I am trying to understand interrupts in embedded systems. Please correct me where I am wrong. Below is my understanding.
This could help me and other who are trying to understand interrupts.
Interrupts are the signals generated by a peripheral to request the microprocessor to perform a task. When an interrupt occurs, the CPU executes the current running instruction then stores the necessary stack pointer and program counter (PC) information somewhere in RAM allocated for the current function.
The PC is now vectored to the corresponding interrupt vector table index to execute ISR routine.
All interrupts are assigned individual enable bits which must be written logic one together with the global interrupt enable bit in the status register in order to enable the interrupt.
When an interrupt occurs, its interrupt flag is set and the corresponding ISR routine reads this flag inside them. For some peripherals these can be automatically cleared by reading the interrupt flag bit and data register while for some peripherals we need to explicitly write a logic one to clear the interrupt flag bit.
If the corresponding interrupt flag bit is not cleared it cannot interrupt corresponding events again (for example, when interrupt A occurred and its interrupt flag is set until and unless you clear the interrupt flag the processor will not be notified about the next event from A,) make sure to read the necessary register before clearing them. Am I correct?

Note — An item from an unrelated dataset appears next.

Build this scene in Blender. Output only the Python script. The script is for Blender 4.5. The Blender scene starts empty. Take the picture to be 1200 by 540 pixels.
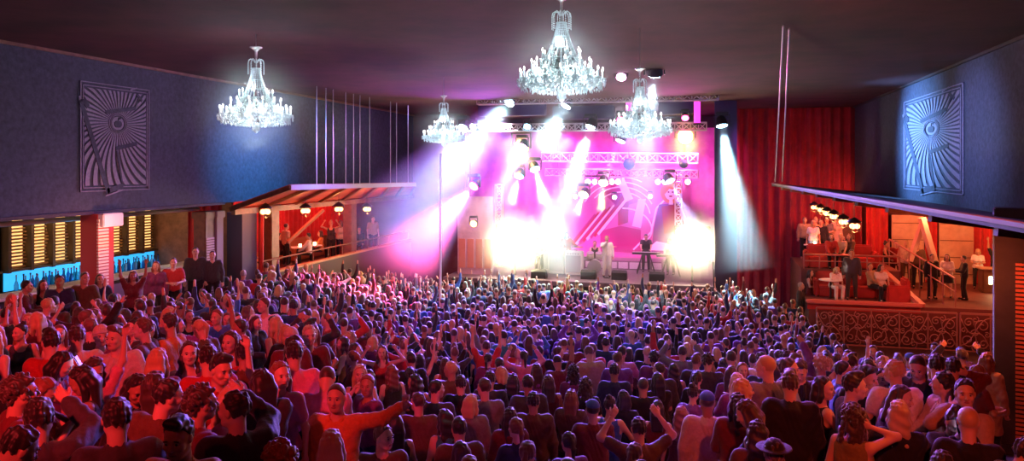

When an interrupt occurs, inside its ISR routine we can disable interrupt either by setting individual interrupt enable bit to zero or by setting global interrupt bit to zero. Doing this is not advised because this hinders nested interrupts from occurring thus some information will be lost.
When nested interrupts are enabled, a low priority can be preempted by a high priority interrupt.The ISR routine of the low priority interrupt will saved and high priority will get executed. If both are of same priority the interrupt with lowest sub-priority will be executed. Who assigns this sub-priority?
Maskable interrupts are the ones where we can disable the interrupt by writing instruction like setting the "Interrupt Enable" bit to zero.
Vectored interrupts are the ones where we already know the address to jump for the ISR, like the interrupt vector table with address and priority, for example the SPI, I2C, UART interrupt, timer.
What are non-vectored interrupts? I know that that we do not have a predefined address, but what is that suppose to mean? Can someone please give an example?